In the experimental section, Figure 11 shows the mass loss of salt rock samples over time at different rotation speeds (0 r/s, 1 r/s, 2 r/s, and 3 r/s), with a pump power of 84 W, a nozzle inclination angle of 45°, and a nozzle diameter of 3 mm. The experimental results indicate that the relationship between rotation speed and mass loss is not a simple linear one. Specifically, the dissolution rates at 0 r/s and 1 r/s were basically consistent within the first 12 min, suggesting that rotation has an insignificant effect on the dissolution rate at low speeds. However, as the rotation speed further increases, the dissolution rate initially increases and then decreases. In particular, at a speed of 3 r/s, the dissolution rate was lower than that at 0 r/s, indicating that excessively high rotation speeds may inhibit the dissolution process. Figure 12 further illustrates the cross-sectional morphology of the internal cavities of the salt rock samples at different rotation speeds. The salt rock sample at 0 r/s was dissolved for only 12 min, and its cross-sectional shape was approximately “circular”, with a maximum width of 3.5 cm, and the circular cavity was located 4 cm from the bottom of the salt rock sample. For the samples at 1 r/s, 2 r/s, and 3 r/s, the dissolution time was 20 min, and the internal cavity shapes were all approximately “conical”, but with differences in their specific shapes. The “conical” cavity at 1 r/s had a maximum width of 12.6 cm, with a “rectangular” step at the bottom with a width of 7 cm; the “conical” cavity at 2 r/s had a maximum width of 11.6 cm, with a step width of 5 cm; and the “conical” cavity at 3 r/s had a maximum width of 11.4 cm, with a bottom protrusion width of 3.5 cm. As the rotation speed increased, the width and height of the “conical” cavity’s bottom step gradually decreased, and the maximum width also decreased. Particularly in the rotation speed range of 1 r/s to 2 r/s, the mass loss and cavity shape changes in the salt rock samples were most significant.

In the numerical simulation section, the simulation conditions were set with an inlet velocity of 16 m/s, and the selected section was Section A in Figure 4. Figure 13 shows that as the rotation speed of the tool increases, the high-speed rotating jet significantly expands the range of the turbulence. The turbulence range inside the flow field exhibits the following trends: both the maximum and minimum diameters gradually decrease, and the overall size of the turbulence range is in a state of dynamic equilibrium; the turbulence range transitions from a sheet-like discrete state to a cluster-like continuous state; and the turbulence range in the central region gradually increases.

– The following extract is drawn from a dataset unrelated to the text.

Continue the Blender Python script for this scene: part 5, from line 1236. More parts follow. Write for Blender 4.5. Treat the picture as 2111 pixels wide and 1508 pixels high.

In summary, both the experimental and numerical simulation results indicate that rotation speed has a significant impact on the dissolution rate and cavity shape of salt rock. In the numerical simulation, rotation speed affects the turbulence range in the central region. As the turbulence range in the central region increases, the width and height of the “conical” cavity’s bottom step in the experiments gradually decrease, and the dissolution rate initially increases and then decreases.

6. Conclusions

This paper presents an Extended Rapid Cavity Creation Device, which innovatively combines water jet technology with a rotating mechanical structure. The external flow field of this device was numerically simulated using version 2022R1 of the FLUENT software, and the dissolution impact of the device on salt rock was further validated through a salt rock sample dissolution system. Additionally, the relationship between the turbulence shape in the simulated velocity field and the resulting cavity shape within the salt rock samples was analyzed. The main conclusions are as follows:

(1)

The Extended Rapid Cavity Creation Device designed in this paper utilizes water jet technology and device rotation to expand the turbulence range inside the salt cavern cavity, thereby increasing the mass transfer efficiency in the fluid.

(2)

Over time, the mass loss of the salt rock samples under both nozzle inclination angles exhibits an increasing trend. However, the 45° nozzle inclination consistently demonstrates a higher mass loss rate at all time intervals. The turbulence shape observed in the simulation influences the final size and morphology of the internal cavity within the salt cavern. Specifically, the 0° nozzle inclination in the simulation produces an elliptical turbulence pattern, which contributes to the formation of an elliptical cavity within the salt cavern. In contrast, the 45° nozzle inclination generates a conical turbulence pattern, which facilitates the formation of a conical cavity within the salt cavern.

(3)

The relationship between rotation speed and mass loss is not simply linear. As the rotation speed increases, the dissolution rate initially increases and then decreases. However, excessively high rotation speeds may inhibit the dissolution process. Rotation speed can effectively address the issue of rapid lifting at the bottom of the cavity. With increasing rotation speed, the turbulence intensity and range in the external flow field gradually extend towards the central region of the salt cavern. This turbulence promotes the dissolution of the salt rock, significantly reducing the step width and height at the base of the “conical” cavity observed in the experiments.